The Australian minerals industry is experiencing a number of significant changes that will have broad ramifications for the resources sector and for Australia.

These include consolidation of ownership of Australian mining interests, an increasing number of global mining companies operating in Australia and increasingly global approaches to many issues.

Change was swift during 2001, but progress is ongoing. 2002 will still see much corporate activity, as companies prepare to deal with the rigours of cyclical economic times and the exigencies of commodity markets.

Whatever the outcome, the Australian minerals sector has a large role to play in Australia’s future prosperity and is increasingly prepared

to do it in a manner that is attuned to the community’s expectations of modern corporations.

With a new Federal Parliament in place, there is scope for the minerals industry to influence policy and seek outcomes that secure a competitive framework for investment in the sector in Australia.

This period of political renewal provides the minerals industry and its representative bodies with an opportunity to forge lasting relationships with new ministers, departmental heads, ministerial staff and other stakeholders.

2002 promises many challenges for the minerals industry. On the domestic front, we will see ongoing taxation reform implementation, consideration of an Australian response to the Kyoto Protocol, another round of discussions on the Diesel Fuel Rebate Scheme and further debate on energy policy and reform to the regulatory frameworks.

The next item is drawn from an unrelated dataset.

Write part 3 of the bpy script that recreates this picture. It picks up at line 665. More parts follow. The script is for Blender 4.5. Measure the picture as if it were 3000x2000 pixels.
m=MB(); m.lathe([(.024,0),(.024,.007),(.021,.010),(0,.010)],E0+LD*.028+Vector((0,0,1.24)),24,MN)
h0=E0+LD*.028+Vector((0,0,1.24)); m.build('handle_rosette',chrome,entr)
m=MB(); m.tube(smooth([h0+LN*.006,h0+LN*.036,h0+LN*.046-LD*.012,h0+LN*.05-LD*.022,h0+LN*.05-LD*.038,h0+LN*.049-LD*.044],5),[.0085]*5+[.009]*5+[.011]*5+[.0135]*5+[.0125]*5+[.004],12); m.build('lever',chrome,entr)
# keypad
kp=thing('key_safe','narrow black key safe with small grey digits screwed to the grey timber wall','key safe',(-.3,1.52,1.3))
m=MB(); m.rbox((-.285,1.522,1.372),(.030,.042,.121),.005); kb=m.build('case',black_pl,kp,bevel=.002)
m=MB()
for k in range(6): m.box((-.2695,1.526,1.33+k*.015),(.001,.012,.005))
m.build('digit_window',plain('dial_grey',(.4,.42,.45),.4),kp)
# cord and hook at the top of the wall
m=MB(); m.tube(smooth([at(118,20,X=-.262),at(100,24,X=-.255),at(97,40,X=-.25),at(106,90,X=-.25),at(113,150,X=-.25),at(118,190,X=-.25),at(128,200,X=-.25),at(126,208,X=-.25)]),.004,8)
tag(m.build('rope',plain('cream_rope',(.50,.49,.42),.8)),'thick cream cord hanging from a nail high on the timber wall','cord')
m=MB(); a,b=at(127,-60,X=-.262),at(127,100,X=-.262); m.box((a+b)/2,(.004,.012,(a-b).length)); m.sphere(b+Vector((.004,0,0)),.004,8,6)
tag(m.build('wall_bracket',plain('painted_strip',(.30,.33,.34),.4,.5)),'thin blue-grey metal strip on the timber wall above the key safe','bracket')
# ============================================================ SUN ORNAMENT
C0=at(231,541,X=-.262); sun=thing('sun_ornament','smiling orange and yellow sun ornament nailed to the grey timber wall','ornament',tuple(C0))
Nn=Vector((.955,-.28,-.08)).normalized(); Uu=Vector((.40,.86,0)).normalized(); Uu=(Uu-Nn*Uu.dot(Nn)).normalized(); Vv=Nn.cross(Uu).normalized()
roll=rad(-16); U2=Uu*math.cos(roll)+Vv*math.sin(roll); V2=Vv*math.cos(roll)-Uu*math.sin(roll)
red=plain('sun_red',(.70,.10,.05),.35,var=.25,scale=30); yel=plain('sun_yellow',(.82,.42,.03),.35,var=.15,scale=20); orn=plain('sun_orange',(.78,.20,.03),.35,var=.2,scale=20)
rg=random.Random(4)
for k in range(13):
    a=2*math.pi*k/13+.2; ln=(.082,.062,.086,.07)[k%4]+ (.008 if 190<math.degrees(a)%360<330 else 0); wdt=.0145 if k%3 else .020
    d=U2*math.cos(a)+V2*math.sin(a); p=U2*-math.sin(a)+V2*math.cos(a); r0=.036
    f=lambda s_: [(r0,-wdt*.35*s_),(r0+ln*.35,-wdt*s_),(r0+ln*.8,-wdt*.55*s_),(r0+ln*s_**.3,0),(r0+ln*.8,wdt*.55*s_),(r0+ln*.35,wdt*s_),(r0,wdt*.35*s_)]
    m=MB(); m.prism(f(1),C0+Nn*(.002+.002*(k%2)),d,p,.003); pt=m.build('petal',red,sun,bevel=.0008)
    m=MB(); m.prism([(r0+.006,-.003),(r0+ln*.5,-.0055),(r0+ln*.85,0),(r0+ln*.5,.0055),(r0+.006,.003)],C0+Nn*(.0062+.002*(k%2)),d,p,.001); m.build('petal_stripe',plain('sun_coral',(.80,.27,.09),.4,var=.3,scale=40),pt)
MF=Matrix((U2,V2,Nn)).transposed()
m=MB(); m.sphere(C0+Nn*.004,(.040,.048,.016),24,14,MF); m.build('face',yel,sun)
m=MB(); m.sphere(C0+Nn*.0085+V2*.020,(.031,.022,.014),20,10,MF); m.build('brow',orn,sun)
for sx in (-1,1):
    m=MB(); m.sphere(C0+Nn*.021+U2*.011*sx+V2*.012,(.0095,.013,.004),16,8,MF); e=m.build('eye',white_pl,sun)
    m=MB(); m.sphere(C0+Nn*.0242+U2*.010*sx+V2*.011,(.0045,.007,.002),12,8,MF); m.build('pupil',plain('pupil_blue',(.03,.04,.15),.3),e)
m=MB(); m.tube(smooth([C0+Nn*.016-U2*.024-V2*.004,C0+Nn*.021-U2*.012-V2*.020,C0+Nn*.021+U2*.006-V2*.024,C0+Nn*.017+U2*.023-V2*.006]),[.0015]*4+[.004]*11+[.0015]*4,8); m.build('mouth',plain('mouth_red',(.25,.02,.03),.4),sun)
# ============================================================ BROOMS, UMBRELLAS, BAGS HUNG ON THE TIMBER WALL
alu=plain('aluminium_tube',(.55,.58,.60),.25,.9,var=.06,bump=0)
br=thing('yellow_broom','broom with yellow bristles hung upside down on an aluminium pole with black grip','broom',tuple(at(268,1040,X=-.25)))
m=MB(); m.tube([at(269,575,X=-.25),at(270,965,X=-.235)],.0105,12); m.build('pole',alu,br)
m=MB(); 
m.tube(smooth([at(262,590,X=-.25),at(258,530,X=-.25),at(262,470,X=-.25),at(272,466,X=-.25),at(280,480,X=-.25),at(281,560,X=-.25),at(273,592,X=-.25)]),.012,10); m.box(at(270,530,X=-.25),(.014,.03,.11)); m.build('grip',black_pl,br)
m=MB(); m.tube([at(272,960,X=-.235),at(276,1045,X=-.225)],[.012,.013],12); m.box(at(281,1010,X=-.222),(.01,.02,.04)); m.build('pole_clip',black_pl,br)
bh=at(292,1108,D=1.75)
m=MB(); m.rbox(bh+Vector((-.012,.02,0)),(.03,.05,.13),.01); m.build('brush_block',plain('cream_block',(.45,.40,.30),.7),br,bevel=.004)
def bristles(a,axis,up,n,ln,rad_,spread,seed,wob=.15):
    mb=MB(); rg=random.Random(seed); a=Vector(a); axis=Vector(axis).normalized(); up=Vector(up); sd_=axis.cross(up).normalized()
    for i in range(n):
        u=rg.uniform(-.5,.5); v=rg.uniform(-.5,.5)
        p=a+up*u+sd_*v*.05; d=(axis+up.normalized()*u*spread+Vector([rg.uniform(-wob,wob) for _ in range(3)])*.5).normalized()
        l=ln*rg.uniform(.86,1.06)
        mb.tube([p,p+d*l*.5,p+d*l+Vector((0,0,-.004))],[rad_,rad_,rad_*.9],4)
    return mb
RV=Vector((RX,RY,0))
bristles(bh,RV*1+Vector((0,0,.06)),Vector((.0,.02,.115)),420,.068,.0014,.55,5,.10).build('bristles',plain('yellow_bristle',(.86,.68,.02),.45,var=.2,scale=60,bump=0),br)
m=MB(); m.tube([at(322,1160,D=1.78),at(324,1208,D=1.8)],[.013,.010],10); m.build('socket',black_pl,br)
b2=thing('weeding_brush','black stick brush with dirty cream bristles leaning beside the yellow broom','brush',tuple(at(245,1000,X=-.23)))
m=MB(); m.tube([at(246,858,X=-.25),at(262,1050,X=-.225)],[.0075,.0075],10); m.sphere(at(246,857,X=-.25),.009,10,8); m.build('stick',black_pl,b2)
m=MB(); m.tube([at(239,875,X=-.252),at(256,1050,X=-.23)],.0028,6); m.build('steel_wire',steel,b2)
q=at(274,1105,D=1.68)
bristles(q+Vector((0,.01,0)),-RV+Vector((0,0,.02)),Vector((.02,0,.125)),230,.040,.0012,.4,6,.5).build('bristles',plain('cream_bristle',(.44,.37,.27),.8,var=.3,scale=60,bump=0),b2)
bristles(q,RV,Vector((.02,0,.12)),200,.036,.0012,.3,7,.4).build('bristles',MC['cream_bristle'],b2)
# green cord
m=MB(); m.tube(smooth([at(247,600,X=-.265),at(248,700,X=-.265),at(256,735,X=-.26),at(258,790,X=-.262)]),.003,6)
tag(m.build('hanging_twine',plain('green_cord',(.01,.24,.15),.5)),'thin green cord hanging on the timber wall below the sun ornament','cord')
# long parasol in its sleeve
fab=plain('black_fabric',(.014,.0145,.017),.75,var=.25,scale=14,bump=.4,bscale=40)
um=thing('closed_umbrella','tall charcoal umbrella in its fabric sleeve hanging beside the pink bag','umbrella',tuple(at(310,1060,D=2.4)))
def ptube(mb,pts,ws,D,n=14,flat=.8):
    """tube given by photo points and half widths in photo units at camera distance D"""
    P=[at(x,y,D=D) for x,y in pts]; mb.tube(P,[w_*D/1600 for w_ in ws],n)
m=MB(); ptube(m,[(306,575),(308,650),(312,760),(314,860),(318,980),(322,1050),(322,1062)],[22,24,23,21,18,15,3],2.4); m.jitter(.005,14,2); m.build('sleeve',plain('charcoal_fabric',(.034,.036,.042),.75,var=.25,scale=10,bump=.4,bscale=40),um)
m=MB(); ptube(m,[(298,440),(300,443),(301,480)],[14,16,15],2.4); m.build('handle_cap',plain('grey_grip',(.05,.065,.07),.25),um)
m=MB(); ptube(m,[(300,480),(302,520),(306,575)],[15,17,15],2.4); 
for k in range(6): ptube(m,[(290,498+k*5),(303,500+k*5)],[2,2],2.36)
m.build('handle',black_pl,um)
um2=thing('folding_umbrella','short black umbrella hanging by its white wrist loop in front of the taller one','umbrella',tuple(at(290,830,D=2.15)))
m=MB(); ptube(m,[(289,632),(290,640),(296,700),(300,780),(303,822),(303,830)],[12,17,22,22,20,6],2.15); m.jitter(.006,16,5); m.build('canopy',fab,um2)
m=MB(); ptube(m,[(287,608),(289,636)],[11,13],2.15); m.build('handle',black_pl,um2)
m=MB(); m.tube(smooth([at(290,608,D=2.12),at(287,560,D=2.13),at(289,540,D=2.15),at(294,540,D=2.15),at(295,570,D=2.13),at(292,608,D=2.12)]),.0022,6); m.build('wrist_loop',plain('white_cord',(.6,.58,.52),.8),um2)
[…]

We will also see continued development of approaches to integrate social and community issues into the way we operate. Sustainable development as an overarching framework has a lot to offer the industry. We are already leaders in many aspects, but the business case of sustainable development needs to be more clearly understood.

Internationally, we have uncertain economic times that cast a shadow over world commodity markets. The minerals industry faces significant challenges from external stakeholders that encourage change in the way it operates.

The industry is responding demonstrably to take control of its future. The creation of the International Council on Mining and Metals heralds a new era in international cooperation for the world’s mining and metals industries. ICMM has a broad mandate to focus principally on providing sustainable development leadership

for the industry.

Under ICMM, the leadership challenge for the Minerals Council and industry bodies is to work collaboratively to help the sector adjust to the sustainable development expectations of consumers, public authorities and society in general.

Undoubtedly, tools of international governance are increasingly being proposed to deal with issues of broad concern. An example of this has been the development of an international code on the use and management of cyanide. Others are in prospect and it is important that the industry has a credible, well-researched basis upon which to participate and, in many cases, lead.

The minerals and metals industries have a significant role to play in influencing the frameworks within which they operate so that they can continue to generate wealth in a way that is acceptable in modern society.

To define that role, the global industry is undertaking the Mining, Metals and Sustainable Development project. This project is evaluating the industry’s performance on sustainability and seeking ways to move business forward that are more inclusive, more welcoming of change and committed to improving industry performance in accord with the broader community.